_Dataset excerpts:_
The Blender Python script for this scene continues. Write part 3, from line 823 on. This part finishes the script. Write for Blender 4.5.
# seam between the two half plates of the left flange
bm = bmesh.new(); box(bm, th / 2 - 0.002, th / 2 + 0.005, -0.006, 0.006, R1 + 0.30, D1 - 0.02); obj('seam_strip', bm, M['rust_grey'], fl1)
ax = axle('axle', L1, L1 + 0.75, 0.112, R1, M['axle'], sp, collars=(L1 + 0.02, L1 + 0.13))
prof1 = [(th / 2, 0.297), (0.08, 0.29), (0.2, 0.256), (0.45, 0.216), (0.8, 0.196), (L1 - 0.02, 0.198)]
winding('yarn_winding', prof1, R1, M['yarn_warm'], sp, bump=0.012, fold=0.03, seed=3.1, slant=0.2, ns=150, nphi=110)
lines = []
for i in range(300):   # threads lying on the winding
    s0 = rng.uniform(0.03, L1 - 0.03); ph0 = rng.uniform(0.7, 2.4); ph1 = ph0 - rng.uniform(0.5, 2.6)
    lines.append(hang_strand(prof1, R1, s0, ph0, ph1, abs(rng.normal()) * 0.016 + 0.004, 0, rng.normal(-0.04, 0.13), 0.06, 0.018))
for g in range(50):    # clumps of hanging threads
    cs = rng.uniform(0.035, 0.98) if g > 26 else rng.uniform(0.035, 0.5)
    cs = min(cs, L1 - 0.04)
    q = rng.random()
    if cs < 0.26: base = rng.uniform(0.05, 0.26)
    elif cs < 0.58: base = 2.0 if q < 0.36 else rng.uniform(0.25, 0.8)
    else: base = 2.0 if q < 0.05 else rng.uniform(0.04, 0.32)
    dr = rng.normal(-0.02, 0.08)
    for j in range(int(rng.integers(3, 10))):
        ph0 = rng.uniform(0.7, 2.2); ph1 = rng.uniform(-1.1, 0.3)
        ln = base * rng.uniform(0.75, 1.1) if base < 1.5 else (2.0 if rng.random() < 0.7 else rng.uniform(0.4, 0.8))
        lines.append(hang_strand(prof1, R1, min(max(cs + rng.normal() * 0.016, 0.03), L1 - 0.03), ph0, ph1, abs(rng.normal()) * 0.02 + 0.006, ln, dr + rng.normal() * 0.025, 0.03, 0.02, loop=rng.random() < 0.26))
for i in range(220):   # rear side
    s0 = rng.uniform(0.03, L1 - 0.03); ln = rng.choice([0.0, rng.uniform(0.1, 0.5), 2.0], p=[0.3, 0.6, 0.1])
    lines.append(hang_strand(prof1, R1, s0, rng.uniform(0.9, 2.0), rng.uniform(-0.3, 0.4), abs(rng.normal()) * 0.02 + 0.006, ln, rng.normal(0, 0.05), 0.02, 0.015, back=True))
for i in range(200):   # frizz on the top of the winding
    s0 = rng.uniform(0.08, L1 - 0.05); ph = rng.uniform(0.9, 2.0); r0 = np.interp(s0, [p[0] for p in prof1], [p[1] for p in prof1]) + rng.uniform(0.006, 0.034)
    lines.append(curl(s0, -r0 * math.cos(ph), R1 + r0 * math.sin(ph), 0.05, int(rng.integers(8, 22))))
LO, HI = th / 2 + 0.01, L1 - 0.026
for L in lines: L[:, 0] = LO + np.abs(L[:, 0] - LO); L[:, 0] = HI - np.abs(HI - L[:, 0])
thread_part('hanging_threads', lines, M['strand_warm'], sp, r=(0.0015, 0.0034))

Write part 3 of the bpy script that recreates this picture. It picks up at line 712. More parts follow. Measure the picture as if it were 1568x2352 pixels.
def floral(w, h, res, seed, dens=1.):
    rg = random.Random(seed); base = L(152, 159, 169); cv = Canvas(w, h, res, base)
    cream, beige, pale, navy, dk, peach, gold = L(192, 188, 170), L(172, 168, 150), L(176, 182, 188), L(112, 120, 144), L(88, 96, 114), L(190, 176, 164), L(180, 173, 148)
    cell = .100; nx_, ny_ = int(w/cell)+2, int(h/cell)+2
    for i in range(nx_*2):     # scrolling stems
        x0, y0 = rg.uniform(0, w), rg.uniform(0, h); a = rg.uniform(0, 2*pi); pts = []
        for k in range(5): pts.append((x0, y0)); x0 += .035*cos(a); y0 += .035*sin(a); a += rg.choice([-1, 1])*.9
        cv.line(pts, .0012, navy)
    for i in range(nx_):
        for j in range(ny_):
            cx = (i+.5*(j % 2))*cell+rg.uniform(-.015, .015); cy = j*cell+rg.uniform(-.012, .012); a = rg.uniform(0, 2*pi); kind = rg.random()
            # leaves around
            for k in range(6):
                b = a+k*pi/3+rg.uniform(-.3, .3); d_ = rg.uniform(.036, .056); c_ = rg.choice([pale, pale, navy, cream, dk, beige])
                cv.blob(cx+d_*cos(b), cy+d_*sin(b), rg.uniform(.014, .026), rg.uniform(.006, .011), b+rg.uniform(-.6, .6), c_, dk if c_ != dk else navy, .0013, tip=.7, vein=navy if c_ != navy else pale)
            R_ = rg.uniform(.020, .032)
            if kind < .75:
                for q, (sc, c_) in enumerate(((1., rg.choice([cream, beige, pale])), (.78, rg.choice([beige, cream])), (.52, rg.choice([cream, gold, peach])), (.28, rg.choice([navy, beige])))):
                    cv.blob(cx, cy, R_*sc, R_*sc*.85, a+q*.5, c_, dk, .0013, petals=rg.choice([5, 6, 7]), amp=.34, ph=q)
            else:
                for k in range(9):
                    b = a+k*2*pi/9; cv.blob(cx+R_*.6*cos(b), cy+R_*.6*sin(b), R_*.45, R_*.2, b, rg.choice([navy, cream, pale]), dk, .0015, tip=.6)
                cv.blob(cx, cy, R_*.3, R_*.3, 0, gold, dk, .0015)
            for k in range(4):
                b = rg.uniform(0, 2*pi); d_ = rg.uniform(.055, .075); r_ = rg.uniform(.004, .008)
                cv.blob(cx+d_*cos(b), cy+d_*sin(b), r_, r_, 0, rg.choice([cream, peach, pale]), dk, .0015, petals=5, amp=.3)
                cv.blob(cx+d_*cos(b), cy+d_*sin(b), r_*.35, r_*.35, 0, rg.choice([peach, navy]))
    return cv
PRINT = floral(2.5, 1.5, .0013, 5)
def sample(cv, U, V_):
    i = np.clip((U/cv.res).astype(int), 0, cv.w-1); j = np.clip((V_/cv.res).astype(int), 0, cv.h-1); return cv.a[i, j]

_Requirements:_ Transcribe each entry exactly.

_Solution:_
The Blender Python script for this scene continues. Write part 3, from line 823 on. This part finishes the script. Write for Blender 4.5.
# seam between the two half plates of the left flange
bm = bmesh.new(); box(bm, th / 2 - 0.002, th / 2 + 0.005, -0.006, 0.006, R1 + 0.30, D1 - 0.02); obj('seam_strip', bm, M['rust_grey'], fl1)
ax = axle('axle', L1, L1 + 0.75, 0.112, R1, M['axle'], sp, collars=(L1 + 0.02, L1 + 0.13))
prof1 = [(th / 2, 0.297), (0.08, 0.29), (0.2, 0.256), (0.45, 0.216), (0.8, 0.196), (L1 - 0.02, 0.198)]
winding('yarn_winding', prof1, R1, M['yarn_warm'], sp, bump=0.012, fold=0.03, seed=3.1, slant=0.2, ns=150, nphi=110)
lines = []
for i in range(300):   # threads lying on the winding
    s0 = rng.uniform(0.03, L1 - 0.03); ph0 = rng.uniform(0.7, 2.4); ph1 = ph0 - rng.uniform(0.5, 2.6)
    lines.append(hang_strand(prof1, R1, s0, ph0, ph1, abs(rng.normal()) * 0.016 + 0.004, 0, rng.normal(-0.04, 0.13), 0.06, 0.018))
for g in range(50):    # clumps of hanging threads
    cs = rng.uniform(0.035, 0.98) if g > 26 else rng.uniform(0.035, 0.5)
    cs = min(cs, L1 - 0.04)
    q = rng.random()
    if cs < 0.26: base = rng.uniform(0.05, 0.26)
    elif cs < 0.58: base = 2.0 if q < 0.36 else rng.uniform(0.25, 0.8)
    else: base = 2.0 if q < 0.05 else rng.uniform(0.04, 0.32)
    dr = rng.normal(-0.02, 0.08)
    for j in range(int(rng.integers(3, 10))):
        ph0 = rng.uniform(0.7, 2.2); ph1 = rng.uniform(-1.1, 0.3)
        ln = base * rng.uniform(0.75, 1.1) if base < 1.5 else (2.0 if rng.random() < 0.7 else rng.uniform(0.4, 0.8))
        lines.append(hang_strand(prof1, R1, min(max(cs + rng.normal() * 0.016, 0.03), L1 - 0.03), ph0, ph1, abs(rng.normal()) * 0.02 + 0.006, ln, dr + rng.normal() * 0.025, 0.03, 0.02, loop=rng.random() < 0.26))
for i in range(220):   # rear side
    s0 = rng.uniform(0.03, L1 - 0.03); ln = rng.choice([0.0, rng.uniform(0.1, 0.5), 2.0], p=[0.3, 0.6, 0.1])
    lines.append(hang_strand(prof1, R1, s0, rng.uniform(0.9, 2.0), rng.uniform(-0.3, 0.4), abs(rng.normal()) * 0.02 + 0.006, ln, rng.normal(0, 0.05), 0.02, 0.015, back=True))
for i in range(200):   # frizz on the top of the winding
    s0 = rng.uniform(0.08, L1 - 0.05); ph = rng.uniform(0.9, 2.0); r0 = np.interp(s0, [p[0] for p in prof1], [p[1] for p in prof1]) + rng.uniform(0.006, 0.034)
    lines.append(curl(s0, -r0 * math.cos(ph), R1 + r0 * math.sin(ph), 0.05, int(rng.integers(8, 22))))
LO, HI = th / 2 + 0.01, L1 - 0.026
for L in lines: L[:, 0] = LO + np.abs(L[:, 0] - LO); L[:, 0] = HI - np.abs(HI - L[:, 0])
thread_part('hanging_threads', lines, M['strand_warm'], sp, r=(0.0015, 0.0034))

Write part 3 of the bpy script that recreates this picture. It picks up at line 712. More parts follow. Measure the picture as if it were 1568x2352 pixels.
def floral(w, h, res, seed, dens=1.):
    rg = random.Random(seed); base = L(152, 159, 169); cv = Canvas(w, h, res, base)
    cream, beige, pale, navy, dk, peach, gold = L(192, 188, 170), L(172, 168, 150), L(176, 182, 188), L(112, 120, 144), L(88, 96, 114), L(190, 176, 164), L(180, 173, 148)
    cell = .100; nx_, ny_ = int(w/cell)+2, int(h/cell)+2
    for i in range(nx_*2):     # scrolling stems
        x0, y0 = rg.uniform(0, w), rg.uniform(0, h); a = rg.uniform(0, 2*pi); pts = []
        for k in range(5): pts.append((x0, y0)); x0 += .035*cos(a); y0 += .035*sin(a); a += rg.choice([-1, 1])*.9
        cv.line(pts, .0012, navy)
    for i in range(nx_):
        for j in range(ny_):
            cx = (i+.5*(j % 2))*cell+rg.uniform(-.015, .015); cy = j*cell+rg.uniform(-.012, .012); a = rg.uniform(0, 2*pi); kind = rg.random()
            # leaves around
            for k in range(6):
                b = a+k*pi/3+rg.uniform(-.3, .3); d_ = rg.uniform(.036, .056); c_ = rg.choice([pale, pale, navy, cream, dk, beige])
                cv.blob(cx+d_*cos(b), cy+d_*sin(b), rg.uniform(.014, .026), rg.uniform(.006, .011), b+rg.uniform(-.6, .6), c_, dk if c_ != dk else navy, .0013, tip=.7, vein=navy if c_ != navy else pale)
            R_ = rg.uniform(.020, .032)
            if kind < .75:
                for q, (sc, c_) in enumerate(((1., rg.choice([cream, beige, pale])), (.78, rg.choice([beige, cream])), (.52, rg.choice([cream, gold, peach])), (.28, rg.choice([navy, beige])))):
                    cv.blob(cx, cy, R_*sc, R_*sc*.85, a+q*.5, c_, dk, .0013, petals=rg.choice([5, 6, 7]), amp=.34, ph=q)
            else:
                for k in range(9):
                    b = a+k*2*pi/9; cv.blob(cx+R_*.6*cos(b), cy+R_*.6*sin(b), R_*.45, R_*.2, b, rg.choice([navy, cream, pale]), dk, .0015, tip=.6)
                cv.blob(cx, cy, R_*.3, R_*.3, 0, gold, dk, .0015)
            for k in range(4):
                b = rg.uniform(0, 2*pi); d_ = rg.uniform(.055, .075); r_ = rg.uniform(.004, .008)
                cv.blob(cx+d_*cos(b), cy+d_*sin(b), r_, r_, 0, rg.choice([cream, peach, pale]), dk, .0015, petals=5, amp=.3)
                cv.blob(cx+d_*cos(b), cy+d_*sin(b), r_*.35, r_*.35, 0, rg.choice([peach, navy]))
    return cv
PRINT = floral(2.5, 1.5, .0013, 5)
def sample(cv, U, V_):
    i = np.clip((U/cv.res).astype(int), 0, cv.w-1); j = np.clip((V_/cv.res).astype(int), 0, cv.h-1); return cv.a[i, j]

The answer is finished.